Marico's Margins Under Pressure Despite 31% Revenue Surge in Q2FY26
Marico Faces Margin Pressure Despite Strong Revenue Growth

Indian consumer goods major Marico Limited has demonstrated remarkable revenue performance while grappling with significant margin pressures in the second quarter of fiscal year 2026. The company's stock reached a new 52-week high of ₹764.65 on the NSE following impressive top-line growth, though profitability metrics tell a more complex story.

Strong Revenue Performance and Stock Surge

Marico witnessed a substantial 31% year-on-year increase in consolidated revenue, reaching ₹3,482 crore during the September quarter. This impressive growth was driven by broad-based expansion across multiple product categories, with domestic revenue growing at an even more robust 35% pace.

According to JM Financial Institutional Securities, Marico's domestic revenue growth represented "best in class" performance among staples sector peers. The company achieved 7% domestic volume growth, primarily fueled by emerging franchises in food and premium personal care segments, along with value-added hair oils.

Margin Compression Amid Input Cost Pressures

Despite the strong revenue showing, Marico faced significant headwinds from elevated input costs that severely impacted profitability.

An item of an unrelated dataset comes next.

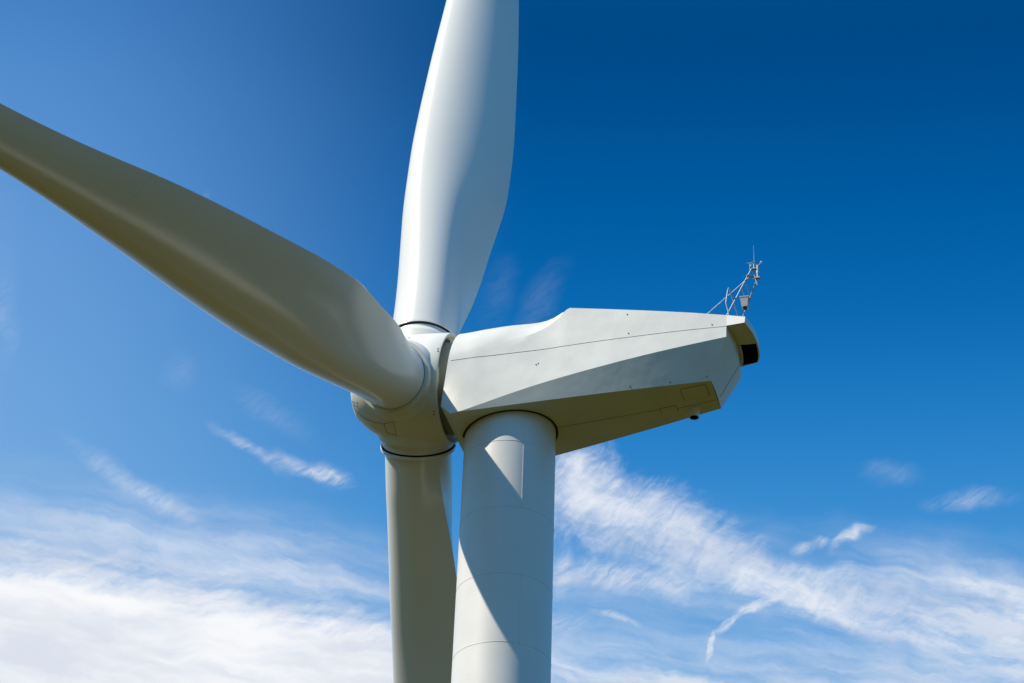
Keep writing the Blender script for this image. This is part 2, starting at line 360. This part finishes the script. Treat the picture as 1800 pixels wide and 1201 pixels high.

The company's gross margin contracted by 810 basis points due to soaring prices of key raw materials.

Copra prices, essential for coconut oil production, surged by 113% compared to the previous year, while vegetable oils remained firm. This cost inflation resulted in Marico's EBITDA margin declining by 352 basis points to 16.1% during the quarter, even after implementing price increases.

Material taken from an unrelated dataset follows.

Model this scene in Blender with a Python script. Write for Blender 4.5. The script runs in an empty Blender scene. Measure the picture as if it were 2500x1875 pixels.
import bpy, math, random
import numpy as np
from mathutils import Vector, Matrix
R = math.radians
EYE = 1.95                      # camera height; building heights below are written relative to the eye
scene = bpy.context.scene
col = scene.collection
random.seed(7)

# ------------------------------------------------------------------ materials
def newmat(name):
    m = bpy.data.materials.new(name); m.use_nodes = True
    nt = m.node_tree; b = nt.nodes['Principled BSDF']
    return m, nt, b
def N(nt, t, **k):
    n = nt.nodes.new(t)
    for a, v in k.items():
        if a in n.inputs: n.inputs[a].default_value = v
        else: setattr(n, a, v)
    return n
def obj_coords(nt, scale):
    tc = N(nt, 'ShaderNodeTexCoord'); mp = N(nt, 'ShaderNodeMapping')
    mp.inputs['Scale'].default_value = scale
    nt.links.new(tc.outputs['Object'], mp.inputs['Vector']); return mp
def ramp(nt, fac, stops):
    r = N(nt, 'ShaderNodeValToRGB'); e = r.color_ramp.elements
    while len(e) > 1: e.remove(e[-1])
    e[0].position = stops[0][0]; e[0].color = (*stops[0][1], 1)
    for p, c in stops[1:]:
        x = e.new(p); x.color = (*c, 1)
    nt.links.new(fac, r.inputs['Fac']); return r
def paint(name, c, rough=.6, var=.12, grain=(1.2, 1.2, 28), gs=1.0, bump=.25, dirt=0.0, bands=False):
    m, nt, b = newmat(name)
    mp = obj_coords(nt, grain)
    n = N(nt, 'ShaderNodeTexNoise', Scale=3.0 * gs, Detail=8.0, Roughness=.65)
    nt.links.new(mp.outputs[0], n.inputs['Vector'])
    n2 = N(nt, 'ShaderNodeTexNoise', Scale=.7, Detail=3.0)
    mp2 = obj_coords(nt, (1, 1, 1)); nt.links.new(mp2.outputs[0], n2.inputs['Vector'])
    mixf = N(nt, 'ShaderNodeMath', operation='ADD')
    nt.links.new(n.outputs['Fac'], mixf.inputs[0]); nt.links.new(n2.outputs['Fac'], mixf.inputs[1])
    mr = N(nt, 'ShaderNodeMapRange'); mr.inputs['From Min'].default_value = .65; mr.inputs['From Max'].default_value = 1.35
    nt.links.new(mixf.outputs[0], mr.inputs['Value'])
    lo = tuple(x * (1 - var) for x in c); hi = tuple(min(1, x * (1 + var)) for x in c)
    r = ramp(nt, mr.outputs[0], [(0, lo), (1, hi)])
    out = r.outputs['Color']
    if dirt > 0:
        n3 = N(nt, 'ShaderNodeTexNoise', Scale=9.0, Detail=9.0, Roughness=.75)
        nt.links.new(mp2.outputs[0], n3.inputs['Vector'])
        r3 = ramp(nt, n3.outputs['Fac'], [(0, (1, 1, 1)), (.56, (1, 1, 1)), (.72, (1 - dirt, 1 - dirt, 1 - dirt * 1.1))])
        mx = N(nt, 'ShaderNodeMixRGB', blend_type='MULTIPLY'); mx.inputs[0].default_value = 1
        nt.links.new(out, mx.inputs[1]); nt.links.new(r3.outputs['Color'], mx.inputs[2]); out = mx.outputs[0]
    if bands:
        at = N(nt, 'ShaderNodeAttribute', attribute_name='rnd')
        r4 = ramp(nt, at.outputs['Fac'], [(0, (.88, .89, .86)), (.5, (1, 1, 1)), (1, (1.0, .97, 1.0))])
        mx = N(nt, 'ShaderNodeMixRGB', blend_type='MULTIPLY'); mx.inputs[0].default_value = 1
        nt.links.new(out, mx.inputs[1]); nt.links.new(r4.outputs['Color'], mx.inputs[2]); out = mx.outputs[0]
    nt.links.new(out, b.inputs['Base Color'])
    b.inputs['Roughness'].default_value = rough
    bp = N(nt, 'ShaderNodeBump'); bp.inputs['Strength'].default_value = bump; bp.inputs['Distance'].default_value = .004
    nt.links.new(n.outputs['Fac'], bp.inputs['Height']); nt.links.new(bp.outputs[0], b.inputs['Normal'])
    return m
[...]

The company's flagship product, Parachute Coconut Oil, experienced a 3% volume decline, while Saffola edible oils maintained flat volumes. This reflects the impact of strategic pricing adjustments and package volume modifications implemented to counter rising costs.

Future Outlook and Recovery Path

Marico remains optimistic about its future prospects, maintaining its 25% revenue growth target for FY26. The management anticipates double-digit EBITDA growth in the second half of the fiscal year and projects margin expansion of approximately 200 basis points by FY27 from current levels.

Recent developments provide some relief, with copra prices having declined by about 15% from their July peak. Further moderation is expected from March 2026 as new crops arrive in the market, which should support margin recovery efforts.

PL Capital noted in a recent report that "margins are likely to remain under pressure until Q4," though improving performance in foods and B2C segments will offer some compensation. The brokerage emphasized that margin improvement after H2FY26 will be driven by premiumization strategies, strong sales momentum in B2C and food categories, and revival of growth in value-added hair oils.

Strategic Business Diversification

Marico's ongoing transformation toward reduced commodity dependence shows promising results. The company's food segment grew by 12% and crossed ₹1,100 crore in annualized revenue. Combined, foods and premium personal care segments accounted for 22% of India revenue in H1FY26, with expectations to reach 25% by FY27.

The company's acquired brand, Beardo, is approaching double-digit EBITDA margins, indicating successful integration and growth potential in the premium personal care space.

Despite current challenges, Marico's stock has delivered 23% returns over the past year and currently trades at approximately 45 times FY27 earnings according to Bloomberg data. With valuations already reflecting optimistic expectations, the company's margin trajectory remains the critical variable for future stock performance.